Later, Hope interacts with Flip Wilson in the latter's Geraldine character. I find Geraldine very funny and (for the time) somewhat daring: Wilson was obviously a man in female disguise, but he took considerable trouble to make Geraldine a woman who's supposed to be sexually attractive, tricked out in miniskirt, spangled tights and elaborate wig. Ring my chimes!

Also on hand are the squeaky-clean music act America and Aretha Franklin. I've never liked Lady Ree, so it was during her performance that I tried to find out who John Wooden was. The only reason he was even mentioned in the press kit is because he shows up in the final skit of this special ... not in person, but embodied by an actor playing him. Guess who.

The lights come up on a cheap set depicting an office, with John Wayne at the desk pretending to talk on the phone so he can deliver exposition. He's portraying John Wooden, and this is meant to be Wooden's office at UCLA. (John Wayne works for UCLA? Shouldn't he be at Duke University?) The phone call establishes that Wooden is finally being replaced after all these decades, and the replacement is on his way here. The door on the flimsy set opens, and into the room comes Hope, wearing a mortarboard and a ridiculously long academic gown.

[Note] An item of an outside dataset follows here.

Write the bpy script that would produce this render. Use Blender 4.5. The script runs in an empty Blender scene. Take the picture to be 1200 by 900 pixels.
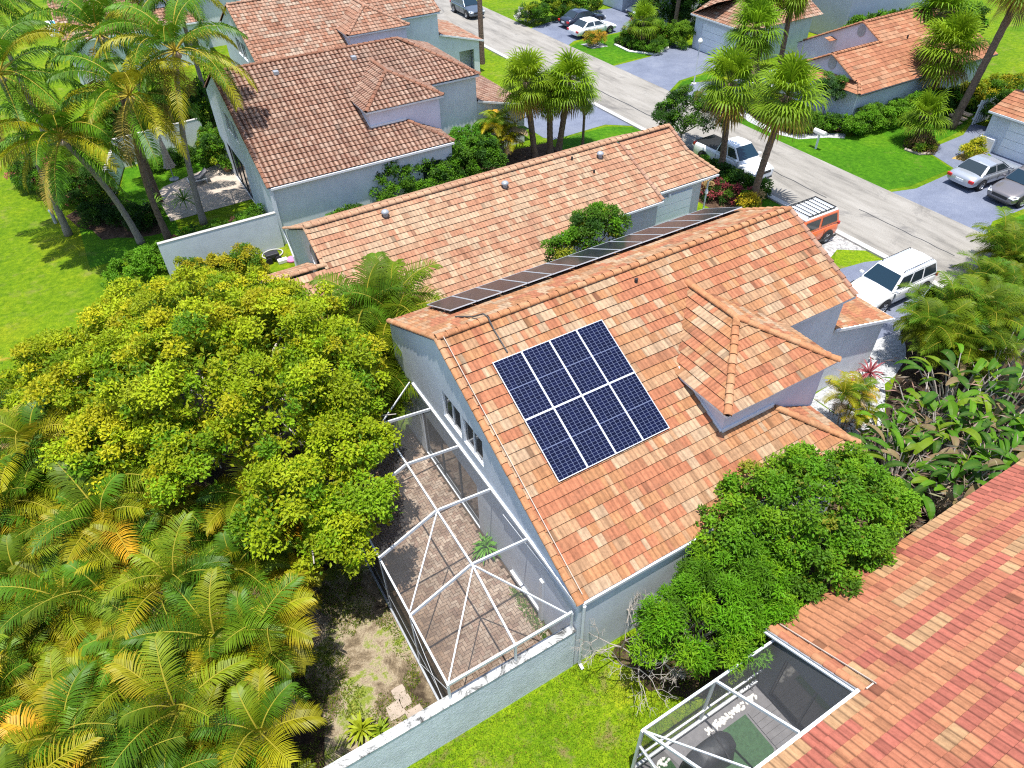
import bpy, math, random
import numpy as np
from mathutils import Vector
from mathutils.geometry import tessellate_polygon

rng = np.random.default_rng(7)
random.seed(7)
R = math.radians
sc = bpy.context.scene
COL = sc.collection
PI = math.pi

# ------------------------------------------------------------------ materials
MAT = {}
def nodes_of(name):
    m = bpy.data.materials.new(name); m.use_nodes = True
    nt = m.node_tree; b = nt.nodes['Principled BSDF']
    MAT[name] = m
    return m, nt, nt.nodes, nt.links, b
def simple(name, col, rough=.7, metal=0., spec=.4, coat=0., var=0., vscale=6., bump=0., bscale=40., bdist=.01):
    m, nt, N, L, b = nodes_of(name)
    b.inputs['Base Color'].default_value = (*col, 1); b.inputs['Roughness'].default_value = rough
    b.inputs['Metallic'].default_value = metal; b.inputs['Specular IOR Level'].default_value = spec
    b.inputs['Coat Weight'].default_value = coat
    if var or bump:
        tc = N.new('ShaderNodeTexCoord')
    if var:
        n = N.new('ShaderNodeTexNoise'); n.inputs['Scale'].default_value = vscale; n.inputs['Detail'].default_value = 6; n.inputs['Roughness'].default_value = .65
        L.new(tc.outputs['Object'], n.inputs['Vector'])
        r = N.new('ShaderNodeValToRGB')
        r.color_ramp.elements[0].position = .3; r.color_ramp.elements[1].position = .7
        r.color_ramp.elements[0].color = (*[c*(1-var) for c in col], 1); r.color_ramp.elements[1].color = (*[min(1, c*(1+var)) for c in col], 1)
        L.new(n.outputs['Fac'], r.inputs['Fac']); L.new(r.outputs['Color'], b.inputs['Base Color'])
    if bump:
        n2 = N.new('ShaderNodeTexNoise'); n2.inputs['Scale'].default_value = bscale; n2.inputs['Detail'].default_value = 4
        L.new(tc.outputs['Object'], n2.inputs['Vector'])
        bp = N.new('ShaderNodeBump'); bp.inputs['Strength'].default_value = bump; bp.inputs['Distance'].default_value = bdist
        L.new(n2.outputs['Fac'], bp.inputs['Height']); L.new(bp.outputs['Normal'], b.inputs['Normal'])
    return m
def colour_ramp(N, stops):
    r = N.new('ShaderNodeValToRGB'); e = r.color_ramp.elements
    while len(e) < len(stops): e.new(.5)
    for x, (p, c) in zip(e, stops): x.position = p; x.color = (*c, 1)
    return r
def noise(N, L, vec, scale, detail=5, rough=.6, dist=0.):
    n = N.new('ShaderNodeTexNoise'); n.inputs['Scale'].default_value = scale; n.inputs['Detail'].default_value = detail
    n.inputs['Roughness'].default_value = rough; n.inputs['Distortion'].default_value = dist
    L.new(vec, n.inputs['Vector']); return n
def mix(N, L, f, a, b, mode='MIX'):
    m = N.new('ShaderNodeMix'); m.data_type = 'RGBA'; m.blend_type = mode
    for s, v in ((m.inputs[0], f), (m.inputs[6], a), (m.inputs[7], b)):
        if hasattr(v, 'default_value'): L.new(v, s)
        elif isinstance(v, tuple): s.default_value = (*v, 1)
        else: s.default_value = v
    return m.outputs[2]

# leaves: colour comes with each leaf
def leaf_mat(name, rough=.55, trans=.38, tint=(1, 1, 1), spec=.2):
    m, nt, N, L, b = nodes_of(name)
    a = N.new('ShaderNodeVertexColor'); a.layer_name = 'Col'
    L.new(a.outputs['Color'], b.inputs['Base Color'])
    b.inputs['Roughness'].default_value = rough; b.inputs['Specular IOR Level'].default_value = spec
    t = N.new('ShaderNodeBsdfTranslucent'); g = N.new('ShaderNodeGamma'); g.inputs[1].default_value = .85
    L.new(a.outputs['Color'], g.inputs[0]); L.new(g.outputs[0], t.inputs['Color'])
    ms = N.new('ShaderNodeMixShader'); ms.inputs[0].default_value = trans
    L.new(b.outputs[0], ms.inputs[1]); L.new(t.outputs[0], ms.inputs[2])
    L.new(ms.outputs[0], N['Material Output'].inputs['Surface'])
    return m
leaf_mat('leaf'); leaf_mat('gloss_leaf', rough=.5, trans=.22, spec=.25); leaf_mat('dry_leaf', rough=.8, trans=.15, spec=.1)

# clay / concrete roof tile: tile colour stored per tile, streaks and grime on top
def tile_mat(name, grime=.25, streak=.3, gs=.5):
    m, nt, N, L, b = nodes_of(name)
    a = N.new('ShaderNodeVertexColor'); a.layer_name = 'Col'
    tc = N.new('ShaderNodeTexCoord')
    n = noise(N, L, tc.outputs['Object'], 9, 6, .7)
    r = colour_ramp(N, [(.3, (1-streak, 1-streak, 1-streak)), (.55, (1, 1, 1)), (.75, (1+streak*.5, 1+streak*.45, 1+streak*.4))])
    L.new(n.outputs['Fac'], r.inputs['Fac'])
    c1 = mix(N, L, 1., a.outputs['Color'], r.outputs['Color'], 'MULTIPLY')
    n2 = noise(N, L, tc.outputs['Object'], gs, 8, .72)
    r2 = colour_ramp(N, [(.5, (0, 0, 0)), (.72, (grime, grime, grime))])
    L.new(n2.outputs['Fac'], r2.inputs['Fac'])
    c2 = mix(N, L, r2.outputs['Color'], c1, (.10, .075, .06))
    n4 = noise(N, L, tc.outputs['Object'], 60, 3, .7)
    r4 = colour_ramp(N, [(.33, (.72, .7, .68)), (.5, (1, 1, 1))]); L.new(n4.outputs['Fac'], r4.inputs['Fac'])
    c3 = mix(N, L, .5, c2, mix(N, L, 1., c2, r4.outputs['Color'], 'MULTIPLY'))
    mp = N.new('ShaderNodeMapping'); mp.inputs['Scale'].default_value = (5, .45, .45); L.new(tc.outputs['Object'], mp.inputs['Vector'])
    n5 = noise(N, L, mp.outputs[0], 1., 7, .75); r5 = colour_ramp(N, [(.34, (.66, .62, .6)), (.5, (1, 1, 1)), (.68, (1.08, 1.07, 1.06))]); L.new(n5.outputs['Fac'], r5.inputs['Fac'])
    c3 = mix(N, L, .8, c3, mix(N, L, 1., c3, r5.outputs['Color'], 'MULTIPLY'))
    L.new(c3, b.inputs['Base Color'])
    b.inputs['Roughness'].default_value = .85; b.inputs['Specular IOR Level'].default_value = .2
    n3 = noise(N, L, tc.outputs['Object'], 70, 3)
    bp = N.new('ShaderNodeBump'); bp.inputs['Strength'].default_value = .35; bp.inputs['Distance'].default_value = .006
    L.new(n3.outputs['Fac'], bp.inputs['Height']); L.new(bp.outputs['Normal'], b.inputs['Normal'])
    return m
tile_mat('flat_tile', .22, .28); tile_mat('barrel_tile', .5, .35, .35); tile_mat('new_tile', .08, .2)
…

Bob Hope always played a brash egotistical coward, but his character was usually resourceful enough (and just barely brave enough) to triumph over the villains and win the leading lady. Yet for some reason, in many of his movies and TV skits, he played a character who's totally contemptible: completely full of himself yet unable to deliver the goods with it. He plays that character here. Hope struts around Wayne's office, demonstrating a total ignorance of basketball while bragging about how he'll take over Wooden's losing team and produce victories, clearly unaware (as I myself was) of the real John Wooden's long and very impressive winning record.

John Wayne basically just stands there and lets Hope make an ass of himself in this very unfunny sketch. The sketch ends with the Duke summoning several of UCLA's basketball stars, in full strip. They proceed to pick up Hope and cart him out of the room, prompting Wayne to remark that John Wooden will be at UCLA for a long time to come. This line raises tremendous cheers from the UCLA audience.

I consistently enjoy Bob Hope's TV specials, which were always proficiently staged and filmed. But this one is much more parochial than usual, being pitched squarely at the several thousand people on UCLA's campus rather than Hope's millions of fans worldwide. Fairly funny and well done, but far from his best. My rating: 6 out of 10.